Frequencies of a Birthmark is a non-linear narrative film concerned with notions of diaspora and exile through the use of visual archives and found sound video from 1940 onwards. The film interrogates various temporalities of collecting and storing data which is seen as contentious and nebulous material. It attempts to refigure para-narrative forms of re-enacting history within a post-colonial gaze, through the exploration of a fictional character Godide who was the son of Ngungunyane in Gaza, now modern Mozambique. After Ngungunyane was overthrown by Portuguese troops, Godide accompanied his father into exile. The film explores Godide’s return to the land of his birth place.

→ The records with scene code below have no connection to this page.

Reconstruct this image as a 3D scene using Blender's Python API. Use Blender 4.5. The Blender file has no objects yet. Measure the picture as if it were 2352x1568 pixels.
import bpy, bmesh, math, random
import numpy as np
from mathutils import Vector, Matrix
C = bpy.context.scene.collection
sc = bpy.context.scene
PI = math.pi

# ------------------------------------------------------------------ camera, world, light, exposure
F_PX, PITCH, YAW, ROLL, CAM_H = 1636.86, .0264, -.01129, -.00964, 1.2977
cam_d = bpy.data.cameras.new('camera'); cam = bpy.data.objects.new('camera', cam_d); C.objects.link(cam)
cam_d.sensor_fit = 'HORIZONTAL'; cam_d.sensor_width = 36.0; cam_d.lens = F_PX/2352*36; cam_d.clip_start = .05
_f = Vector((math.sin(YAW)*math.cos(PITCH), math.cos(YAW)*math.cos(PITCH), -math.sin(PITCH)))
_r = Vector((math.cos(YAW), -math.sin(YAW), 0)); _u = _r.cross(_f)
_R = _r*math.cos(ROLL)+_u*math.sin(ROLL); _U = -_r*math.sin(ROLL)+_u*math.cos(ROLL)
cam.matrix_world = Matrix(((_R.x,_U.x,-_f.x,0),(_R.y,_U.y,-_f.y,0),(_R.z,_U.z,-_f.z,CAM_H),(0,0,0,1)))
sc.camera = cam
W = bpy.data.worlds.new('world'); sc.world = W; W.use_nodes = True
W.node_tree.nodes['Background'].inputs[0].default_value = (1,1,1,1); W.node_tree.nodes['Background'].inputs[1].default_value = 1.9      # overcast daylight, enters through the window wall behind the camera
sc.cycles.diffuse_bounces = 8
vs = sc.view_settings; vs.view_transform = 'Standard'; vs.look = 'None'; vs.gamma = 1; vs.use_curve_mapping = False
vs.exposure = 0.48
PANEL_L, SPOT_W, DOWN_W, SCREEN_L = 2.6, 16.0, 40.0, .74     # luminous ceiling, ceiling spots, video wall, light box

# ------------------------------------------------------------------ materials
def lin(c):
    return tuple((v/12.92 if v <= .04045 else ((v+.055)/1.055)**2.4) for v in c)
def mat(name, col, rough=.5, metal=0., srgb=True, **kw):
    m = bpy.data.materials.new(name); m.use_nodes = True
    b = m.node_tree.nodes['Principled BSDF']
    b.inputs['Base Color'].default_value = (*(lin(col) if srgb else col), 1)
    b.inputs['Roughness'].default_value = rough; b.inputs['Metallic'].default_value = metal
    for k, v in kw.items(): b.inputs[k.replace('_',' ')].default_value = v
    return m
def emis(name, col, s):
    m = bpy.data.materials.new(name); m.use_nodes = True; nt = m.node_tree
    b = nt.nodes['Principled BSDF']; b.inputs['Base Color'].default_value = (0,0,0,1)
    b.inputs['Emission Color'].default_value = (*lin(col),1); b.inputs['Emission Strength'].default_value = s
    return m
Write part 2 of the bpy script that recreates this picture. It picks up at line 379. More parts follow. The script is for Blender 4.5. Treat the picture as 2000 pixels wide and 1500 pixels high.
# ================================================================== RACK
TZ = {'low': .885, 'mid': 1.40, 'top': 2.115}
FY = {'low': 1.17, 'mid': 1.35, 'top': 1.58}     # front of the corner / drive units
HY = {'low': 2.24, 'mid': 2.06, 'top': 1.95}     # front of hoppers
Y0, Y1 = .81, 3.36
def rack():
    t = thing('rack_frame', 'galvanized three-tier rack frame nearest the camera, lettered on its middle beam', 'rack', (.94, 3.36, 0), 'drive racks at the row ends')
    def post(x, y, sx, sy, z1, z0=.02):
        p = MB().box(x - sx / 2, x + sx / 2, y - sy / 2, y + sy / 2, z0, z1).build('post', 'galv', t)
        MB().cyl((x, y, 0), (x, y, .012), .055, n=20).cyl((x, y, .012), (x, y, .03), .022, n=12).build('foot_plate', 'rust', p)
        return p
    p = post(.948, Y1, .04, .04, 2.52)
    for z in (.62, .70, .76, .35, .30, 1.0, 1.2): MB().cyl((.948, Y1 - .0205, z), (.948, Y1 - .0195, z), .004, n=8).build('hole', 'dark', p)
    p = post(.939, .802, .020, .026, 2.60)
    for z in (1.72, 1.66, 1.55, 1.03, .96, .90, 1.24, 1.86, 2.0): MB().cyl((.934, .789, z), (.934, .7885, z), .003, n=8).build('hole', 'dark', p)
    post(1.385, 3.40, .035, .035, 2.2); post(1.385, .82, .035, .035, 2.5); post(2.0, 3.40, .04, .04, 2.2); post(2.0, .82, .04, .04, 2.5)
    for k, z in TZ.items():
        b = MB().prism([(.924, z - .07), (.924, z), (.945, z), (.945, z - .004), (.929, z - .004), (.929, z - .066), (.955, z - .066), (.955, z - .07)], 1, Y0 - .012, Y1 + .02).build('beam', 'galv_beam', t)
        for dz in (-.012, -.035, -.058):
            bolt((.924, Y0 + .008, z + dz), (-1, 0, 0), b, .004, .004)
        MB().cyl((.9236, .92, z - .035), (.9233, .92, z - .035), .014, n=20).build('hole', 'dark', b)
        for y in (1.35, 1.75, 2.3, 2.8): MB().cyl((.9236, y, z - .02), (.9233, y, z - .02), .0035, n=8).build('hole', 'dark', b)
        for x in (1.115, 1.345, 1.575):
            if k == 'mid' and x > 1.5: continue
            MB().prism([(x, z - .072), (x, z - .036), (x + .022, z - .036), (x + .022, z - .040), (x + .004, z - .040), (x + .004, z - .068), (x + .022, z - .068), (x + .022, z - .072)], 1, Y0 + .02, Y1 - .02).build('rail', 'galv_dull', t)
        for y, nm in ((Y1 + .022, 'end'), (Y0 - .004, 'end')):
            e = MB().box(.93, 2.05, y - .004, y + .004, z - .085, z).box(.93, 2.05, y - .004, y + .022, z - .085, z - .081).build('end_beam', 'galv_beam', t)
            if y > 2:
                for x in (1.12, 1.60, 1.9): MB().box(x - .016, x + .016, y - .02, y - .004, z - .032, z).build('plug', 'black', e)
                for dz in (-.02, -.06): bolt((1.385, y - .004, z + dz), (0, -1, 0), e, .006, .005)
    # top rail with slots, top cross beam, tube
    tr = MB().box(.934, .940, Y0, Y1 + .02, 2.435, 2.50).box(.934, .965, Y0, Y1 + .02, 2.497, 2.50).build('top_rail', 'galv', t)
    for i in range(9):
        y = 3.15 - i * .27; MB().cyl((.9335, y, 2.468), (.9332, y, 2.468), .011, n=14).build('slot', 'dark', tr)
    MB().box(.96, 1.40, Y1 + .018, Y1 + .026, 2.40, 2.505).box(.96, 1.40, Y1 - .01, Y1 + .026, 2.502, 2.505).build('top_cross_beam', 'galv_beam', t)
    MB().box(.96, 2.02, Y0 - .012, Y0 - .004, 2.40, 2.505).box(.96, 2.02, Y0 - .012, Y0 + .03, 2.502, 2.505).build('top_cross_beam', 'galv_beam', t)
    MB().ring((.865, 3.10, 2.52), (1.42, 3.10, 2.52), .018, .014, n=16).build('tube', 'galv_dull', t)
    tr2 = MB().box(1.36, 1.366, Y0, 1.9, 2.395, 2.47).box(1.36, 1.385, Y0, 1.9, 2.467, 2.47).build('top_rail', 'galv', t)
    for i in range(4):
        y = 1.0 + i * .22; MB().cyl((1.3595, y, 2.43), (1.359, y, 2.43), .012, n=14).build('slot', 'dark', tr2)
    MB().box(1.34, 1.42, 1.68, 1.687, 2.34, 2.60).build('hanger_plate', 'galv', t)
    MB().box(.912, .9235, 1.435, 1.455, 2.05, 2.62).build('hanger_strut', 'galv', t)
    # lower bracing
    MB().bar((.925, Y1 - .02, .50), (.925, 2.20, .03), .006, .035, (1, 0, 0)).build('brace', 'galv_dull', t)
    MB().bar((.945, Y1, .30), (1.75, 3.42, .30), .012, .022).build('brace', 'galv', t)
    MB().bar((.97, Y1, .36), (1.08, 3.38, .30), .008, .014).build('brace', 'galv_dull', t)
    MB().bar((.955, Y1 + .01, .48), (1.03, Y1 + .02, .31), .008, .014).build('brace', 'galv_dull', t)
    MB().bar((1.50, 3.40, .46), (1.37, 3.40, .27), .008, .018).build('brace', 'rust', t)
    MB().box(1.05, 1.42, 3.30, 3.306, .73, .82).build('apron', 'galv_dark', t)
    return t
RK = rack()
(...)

Created by Phumulani Ntuli.


CAPE TOWN'S CHEKERBOARD: FROM SLAVE SHIPS TO BARBER SHOPS 

This documentary film explores the history of the board game, Dumm, and, in so doing, tells the a story of slavery and forced removals in Cape Town. It offers an opportunity to understand how cultural practices served to retain connections in communities under siege as a result of apartheid laws. The game is not only of historical significance. It draws attention to rethinking history and the resilience and tenacity of the racially oppressed. Directed by Professor Siona O'Connell, produced by Jade Nair and edited by Martin Wilson.